このクエリでは、購入日が過去1年以内の顧客と、それ以外の顧客をカウントしています。

例2: 商品カテゴリごとの売上カウント

商品カテゴリごとの売上数をカウントするクエリです。売上テーブルと商品テーブルを結合して集計します。

SELECT
    商品カテゴリ,
    COUNT(CASE WHEN 売上金額 > 0 THEN 1 END) AS '売上数'
FROM 売上
JOIN 商品 ON 売上.商品ID = 商品.商品ID
GROUP BY 商品カテゴリ;

このクエリでは、商品カテゴリごとに売上が発生した商品の数をカウントしています。

例3: 複数条件でのカウント

複数の条件を組み合わせてデータをカウントするクエリです。
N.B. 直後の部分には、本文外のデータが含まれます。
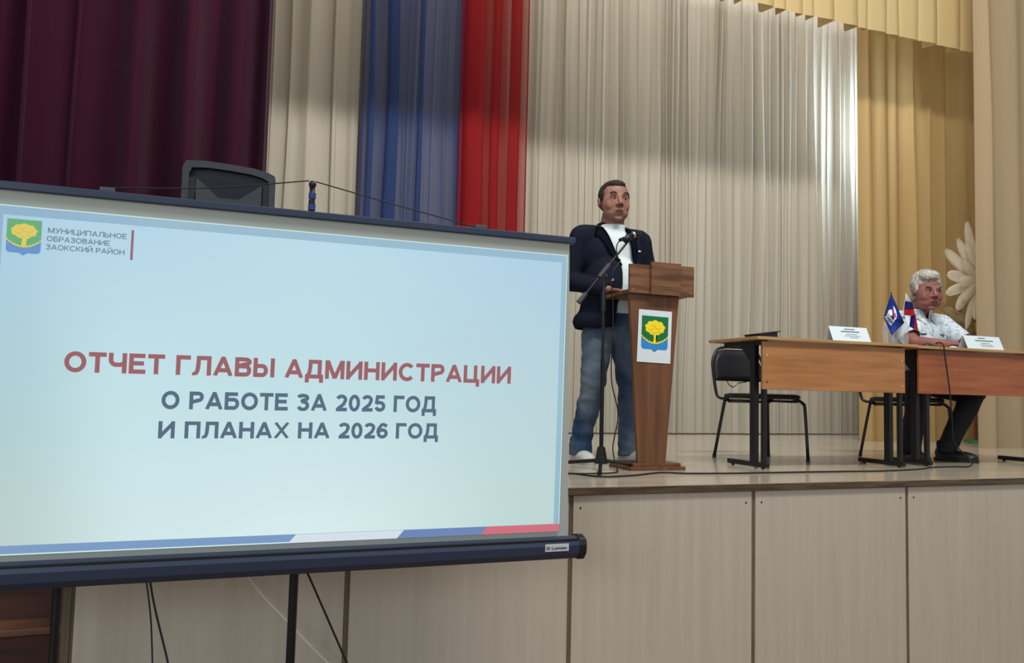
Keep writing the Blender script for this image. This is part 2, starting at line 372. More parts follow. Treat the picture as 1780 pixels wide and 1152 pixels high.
def curtain(name, m, x0, x1, y, z0, z1, pitch, depth, seed, overlap=.2, parent=None, sway=.02, label=None, cat='curtain', zn=14, box_pleat=False, hem=.0, flare=0, mirror=1, yslope=0):
    rnd = random.Random(seed); prof = []      # (x, y offset) samples
    x = x0
    while x < x1:
        wd = pitch*rnd.uniform(.45, 1.6); d = depth*rnd.uniform(.35, 1.15); ov = overlap*rnd.uniform(-.2, 1.3)
        if x+wd > x1+.3*pitch: wd = x1-x
        if wd < pitch*.2: break
        n = 9
        for k in range(n):
            t = k/n
            if box_pleat:
                pt = [(0, 0), (.2, -.12), (.45, -.16), (.7, -.2), (.97, -.24), (1.0, .0), (.9, .55), (.8, .9), (.9, 1)][k]
                prof.append((x+wd*pt[0], pt[1]*d))
            else:
                px = x+wd*(t+ov*.5*sin(2*pi*t)*mirror); py = -d*.5*(1-cos(2*pi*t))
                prof.append((px, py))
        x += wd
    prof.append((x1, 0))
    bm = B(); ph = rnd.uniform(0, 9); rows = []
    for j in range(zn+1):
        tz = j/zn; z = z0+(z1-z0)*tz; row = []
        for i, (px, py) in enumerate(prof):
            a = noise.noise(V((px*2.2, tz*1.7+ph, seed)))
            g = noise.noise(V((px*9, tz*2.5+ph, seed+3)))
            edge = min(1, (px-x0)/.15, (x1-px)/.15); edge = max(edge, 0)
            f = (1+.35*(1-tz)*flare)*(1+.5*g)
            row.append(bm.verts.new((px+(sway*a*2+sway*.6*g)*edge, y+py*f+sway*a+yslope*(px-x0), z+(hem*noise.noise(V((px*3, seed, 0))) if j == 0 else 0))))
        rows.append(row)
    for j in range(zn):
        for i in range(len(prof)-1):
            bm.faces.new((rows[j][i], rows[j][i+1], rows[j+1][i+1], rows[j+1][i]))
    loc = ((x0+x1)/2, y, z0)
    o = obj(name, bm, m, parent, True, loc); o.location = loc
    if label: tag(o, label, cat)
    return o

# ------------------------------------------------------------------ the setting
HF = -1.1                                            # hall floor; the stage top is z = 0
bm = B(); box(bm, -8, 10, -10, -.002, HF-.1, HF); box(bm, -8, 10, 0, 1.6, HF-.1, HF); fl = struct(obj('floor', bm, M['floor']))
PX = [-.328, .636, 1.600, 2.5635, 3.527, 4.4905, 5.454, 6.4175, 7.381, 8.3445]
sf = thing('stage', '', ''); del sf['label']; del sf['category']; sf.name = 'wall_front'; struct(sf)
for i in range(9):
    p = obj('panel', box(B(), PX[i]+.011, PX[i+1]-.011, 0, .018, HF, -.036, .0015), M['panel'], sf)
    for sx in (PX[i]+.045, PX[i+1]-.045):
        s = B(); cyl(s, (sx, -.002, -.09), (sx, .004, -.09), .0042, seg=12); obj('screw', s, M['blackmetal'], p)
for i in range(10):
    obj('joint_strip', box(B(), PX[i]-.011, PX[i]+.011, .005, .03, HF, -.036), M['joint'], sf)
bm = B(); box(bm, -.36, 8.4, .03, .05, HF, -.04); obj('backing', bm, M['joint'], sf)
bm = B(); box(bm, -.328, 8.4, -.012, .02, -.034, -.002, .002); tr = struct(obj('trim_1', bm, M['edge']))
bm = B(); box(bm, -.36, 9.5, -.008, 5.2, -.034, 0); box(bm, -6, -.36, 1.5, 5.2, -.034, 0); sfl = struct(obj('stage_floor', bm, M['stage'])); sfl.name = 'floor_stage'
# stairs recessed in the stage front at the left
st = thing('stairs', 'dark red brown wooden stairs recessed in the stage front, lower left', 'stairs', (-1.1, .1, HF))
for k in range(6):
    z = -.18*k; y = .05+.13*(5-k)
    wobj('tread', box(B(), -1.85, -.352, y-.015, y+.2, z-.19-.026, z-.19, .004), M['stairedge'], st)
    wobj('riser', box(B(), -1.85, -.352, y+.012, y+.03, max(z-.37, HF), z-.216), M['stair'], st)
wobj('stringer', box(B(), -.352, -.329, 0, 1.0, HF, -.004, .002), M['joint'], st)
wobj('stringer', box(B(), -1.88, -1.852, 0, 1.0, HF, -.004, .002), M['joint'], st)
bm = B(); box(bm, -8, -1.882, 0, .05, HF, 0); box(bm, -8, -1.882, .05, 1.5, -.03, 0); struct(obj('wall_front_left', bm, M['panel']))
bm = B(); box(bm, -1.84, -.36, 1.06, 1.10, HF, -.04); struct(obj('wall_stairwell', bm, M['stair']))
bm = B(); box(bm, -1.88, -.36, .95, 1.5, -.034, 0); struct(obj('trim_2', bm, M['stage']))
bm = B(); box(bm, -6, 9.5, 5.0, 5.1, 0, 7); struct(obj('wall_back', bm, M['plaster']))
bm = B(); box(bm, 9.4, 9.5, 0, 5.1, 0, 7); struct(obj('wall_right', bm, M['plaster']))

# ------------------------------------------------------------------ curtains
curtain('stage_curtain', M['cream'], -.6, 1.40, 4.32, .03, 5.6, .17, .07, 3, .5, sway=.02, label='cream curtain strip between maroon curtain and blue cloth')
curtain('stage_curtain', M['cream'], 1.46, 7.5, 4.36, .012, 5.6, .088, .055, 11, .6, sway=.03, label='long cream pleated back curtain behind the standing speaker', flare=.4, zn=18)
curtain('blue_cloth', M['blue'], 1.40, 2.46, 4.2, .05, 5.6, .24, .07, 21, 1.0, sway=.03, label='sheer blue cloth strip of the hanging tricolour', cat='cloth')
curtain('red_cloth', M['red'], 2.33, 3.03, 4.14, .05, 5.6, .24, .06, 27, 1.0, sway=.014, label='sheer red cloth strip right of the blue cloth', cat='cloth')
curtain('stage_curtain', M['maroon'], -2.6, .335, .95, .01, 4.6, .17, .16, 31, .5, sway=.02, label='dark maroon velvet front curtain at upper left', zn=12)
curtain('stage_curtain', M['gold'], 6.29, 8.3, 3.2, .0, 5.0, .26, .07, 44, .35, sway=.012, label='golden beige side curtain behind the seated man', zn=12)
curtain('stage_curtain', M['peach'], 6.71, 8.3, 2.2, .0, 5.0, .26, .13, 58, .25, sway=.014, label='peach beige wing curtain at the right edge', zn=12)
curtain('valance', M['valance'], -2, 8.3, 2.5, 3.83, 5.2, .22, .13, 61, 0, sway=.012, label='straw coloured box pleated valance along the top right', cat='valance', zn=5, box_pleat=True)

# ------------------------------------------------------------------ projection screen
psi, tl = .0078, .0314
A = V((cos(psi), sin(psi), 0)); n_ = V((-sin(psi), cos(psi), 0)); DN = V((0, 0, -cos(tl)))+n_*sin(tl); UPs = -DN; Nn = UPs.cross(A)
O = V((1.3545, -.4294, .9411)); BX, BZ = -.965, -2.03
root = thing('projection_screen', 'tripod projection screen showing a pale blue title slide, in front of the stage', 'projection screen')
loc = O + A*BX + UPs*BZ
root.matrix_world = Matrix(((A.x, Nn.x, UPs.x, loc.x), (A.y, Nn.y, UPs.y, loc.y), (A.z, Nn.z, UPs.z, loc.z), (0, 0, 0, 1)))
SO = (BX, 0, BZ)
def so(name, bm, m, parent=root, smooth=False):
    return obj(name, bm, m, parent, smooth, SO)
def rect(x0, x1, z0, z1, y):
    bm = B(); bm.faces.new([bm.verts.new(p) for p in ((x0, y, z0), (x1, y, z0), (x1, y, z1), (x0, y, z1))]); return bm
def poly(pts, y):
    bm = B(); bm.faces.new([bm.verts.new((x, y, z)) for x, z in pts]); return bm
bm = B(); prism(bm, [(-1.945, .0045, .062), (.014, .0045, .062), (.047, .0045, -1.085), (-1.975, .0045, -1.085)], (0, .002, 0))
fab = so('screen_fabric', bm, M['fabric'])
# image thrown by the projector
slide = emit('projected slide', (190, 220, 230), .93, ramp=(
    [(0, (168, 206, 228)), (.12, (178, 213, 233)), (.5, (186, 219, 234)), (1, (173, 207, 228))],
    [(0, (172, 206, 214)), (.2, (194, 226, 232)), (.5, (192, 224, 230)), (1, (184, 212, 220))],
    [(0, (186, 208, 204)), (.25, (210, 234, 236)), (.5, (216, 238, 240)), (1, (190, 216, 212))]))
blu = emit('projected border', (156, 194, 214), .93, ramp=(
    [(0, (140, 176, 202)), (.3, (150, 186, 206)), (1, (146, 184, 206))],
    [(0, (150, 184, 200)), (.5, (150, 184, 204)), (1, (150, 190, 206))],
    [(0, (118, 152, 196)), (.5, (112, 150, 196)), (1, (140, 184, 204))]))
im = so('projected_image', rect(-1.906, .006, -1.057, 0, -.0005), blu)
im['label'] = 'projected pale blue slide'
so('slide_field', rect(-1.886, -.018, -1.028, -.030, -.0012), slide, im)
hl = emit('projected edge line', (206, 234, 232), .95)
for r in ((-1.906, .006, -.003, 0), (.003, .006, -1.057, 0), (-1.906, -.99, -1.057, -1.053)):
    so('edge_line', rect(r[0], r[1], r[2], r[3], -.0014), hl, im)
for pts, c in (([(-1.0, -1.057), (-.975, -1.029), (-.601, -1.029), (-.626, -1.057)], (208, 218, 228)),
               ([(-.626, -1.057), (-.601, -1.029), (-.287, -1.029), (-.311, -1.057)], (98, 124, 178)),
               ([(-.311, -1.057), (-.287, -1.029), (.006, -1.029), (.006, -1.057)], (200, 100, 116))):
    so('stripe', poly(pts, -.0016), emit('slide stripe', c), im)
def slide_text(body, x, z, h, wd, col, bold):
    me = letters_mesh(body, h, wd, bold)
    place_mesh(me, lambda c: V((c.x+x, -.002+c.y, c.z+z))-V(SO))
    o = link('lettering', me, emit('lettering', col), im); return o
slide_text('ОТЧЕТ ГЛАВЫ АДМИНИСТРАЦИИ', -1.700, -.5015, .064, 1.486, (146, 82, 88), .215)
slide_text('О РАБОТЕ ЗА 2025 ГОД', -1.417, -.612, .058, .917, (70, 94, 116), .215)
slide_text('И ПЛАНАХ НА 2026 ГОД', -1.422, -.706, .055, .933, (70, 94, 116), .215)
slide_text('МУНИЦИПАЛЬНОЕ', -1.765, -.0755, .0165, .221, (96, 116, 130), .165)
slide_text('ОБРАЗОВАНИЕ', -1.767, -.1015, .0165, .176, (96, 116, 130), .165)
slide_text('ЗАОКСКИЙ РАЙОН', -1.768, -.127, .0165, .220, (96, 116, 130), .165)
so('slide_bar', rect(-1.531, -1.5235, -.141, -.045, -.002), emit('slide bar', (140, 92, 110)), im)

def emblem(parent, fn, w, h, mats, dy, off=None):
    "shield: green field, yellow tree, wavy line, blue base. fn maps (u,v) in 0..1 (v up) and depth to a point"
    g, b, y, yl = mats
    def part(name, pts, m, d):
        bm = B(); bm.faces.new([bm.verts.new(fn(u, v, d)) for u, v in pts]); bmesh.ops.triangulate(bm, faces=bm.faces)
        o = obj(name, bm, m, parent, off=off) if off is not None else obj(name, bm, m, parent); return o
    # blue shield
    sh = [(0, 1), (1, 1), (1, .17)] + [(1-.1*(1-cos(t)), .17-.10*sin(t)) for t in (pi/6, pi/3, pi/2)] + [(.62, .07), (.55, .05), (.5, 0), (.45, .05), (.38, .07)] + [(.1*(1-cos(t)), .17-.10*sin(t)) for t in (pi/2, pi/3, pi/6)] + [(0, .17)]
    part('shield', sh, b, 0)
    arc = [(u, .25+.19*((2*u-1)**2)) for u in [i/24 for i in range(25)]]
    part('green_field', [(0, 1)]+[(u, v) for u, v in arc]+[(1, 1)], g, dy)
    wav = [(u, v+.012*sin(u*60)) for u, v in [(i/48, .25+.19*((2*i/48-1)**2)) for i in range(49)]]
    bm = B()
    vs = [(bm.verts.new(fn(u, v-.022, 2*dy)), bm.verts.new(fn(u, v+.022, 2*dy))) for u, v in wav]
    for i in range(48): bm.faces.new((vs[i][0], vs[i+1][0], vs[i+1][1], vs[i][1]))
    obj('wavy_line', bm, y, parent, off=off) if off is not None else obj('wavy_line', bm, y, parent)
    cr = [(.5+.37*cos(t)*(1+.06*sin(9*t+.6)), .68+.20*sin(t)*(1+.07*sin(9*t))) for t in [2*pi*i/54 for i in range(54)]]
    part('tree_crown', cr, y, 3*dy)
    part('tree_trunk', [(.43, .25), (.57, .25), (.54, .34), (.545, .46), (.60, .55), (.40, .55), (.455, .46), (.46, .34)], y, 2.5*dy)
    bm = B()
    for k, (u, v, r, a0, a1) in enumerate([(.34, .70, .13, 3.4, 6.0), (.62, .74, .15, 3.3, 5.9), (.48, .62, .16, 3.5, 6.1), (.70, .62, .11, 3.2, 6.0), (.44, .80, .12, 3.5, 5.8)]):
        arcp = [(u+r*cos(a0+(a1-a0)*i/8), v+r*.6*sin(a0+(a1-a0)*i/8)) for i in range(9)]
        q = [(bm.verts.new(fn(p[0], p[1]-.006, 4*dy)), bm.verts.new(fn(p[0], p[1]+.006, 4*dy))) for p in arcp]
        for i in range(8): bm.faces.new((q[i][0], q[i+1][0], q[i+1][1], q[i][1]))
    obj('crown_line', bm, yl, parent, off=off) if off is not None else obj('crown_line', bm, yl, parent)
LX0, LX1, LZ0, LZ1 = -1.875, -1.782, -.1515, -.041
emblem(im, lambda u, v, d: V((LX0+(LX1-LX0)*u, -.0018+d, LZ0+(LZ1-LZ0)*v)), 1, 1,
       (emit('logo green', (92, 166, 110)), emit('logo blue', (90, 140, 196)), emit('logo yellow', (214, 196, 84)), emit('logo ochre', (180, 168, 70))), -.0003, SO)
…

例えば、顧客の年齢層ごとの購入状況をカウントします。

SELECT
    COUNT(CASE WHEN 年齢 < 20 AND 購入日 IS NOT NULL THEN 1 END) AS '20歳未満の購入顧客',
    COUNT(CASE WHEN 年齢 BETWEEN 20 AND 29 AND 購入日 IS NOT NULL THEN 1 END) AS '20代の購入顧客',
    COUNT(CASE WHEN 年齢 BETWEEN 30 AND 39 AND 購入日 IS NOT NULL THEN 1 END) AS '30代の購入顧客',
    COUNT(CASE WHEN 年齢 BETWEEN 40 AND 49 AND 購入日 IS NOT NULL THEN 1 END) AS '40代の購入顧客',
    COUNT(CASE WHEN 年齢 >= 50 AND 購入日 IS NOT NULL THEN 1 END) AS '50歳以上の購入顧客'
FROM 顧客 LEFT JOIN 購入履歴 ON 顧客.顧客ID = 購入履歴.顧客ID;

このクエリでは、顧客の年齢層ごとに購入履歴がある顧客数をカウントしています。

まとめ

COUNT関数とCASE式を組み合わせることで、SQLで特定の条件に基づいたデータのカウントが効率的に行えます。この方法は、単純な集計だけでなく、複数の条件を一度に評価してデータを詳細に分析する際にも非常に有用です。具体的なクエリ例を通じて、年齢層ごとの顧客数や製品ステータスごとのカウントなど、実際のデータベース操作でどのように活用できるかを学びました。これらのテクニックを活用することで、より高度なデータ分析とレポート作成が可能になります。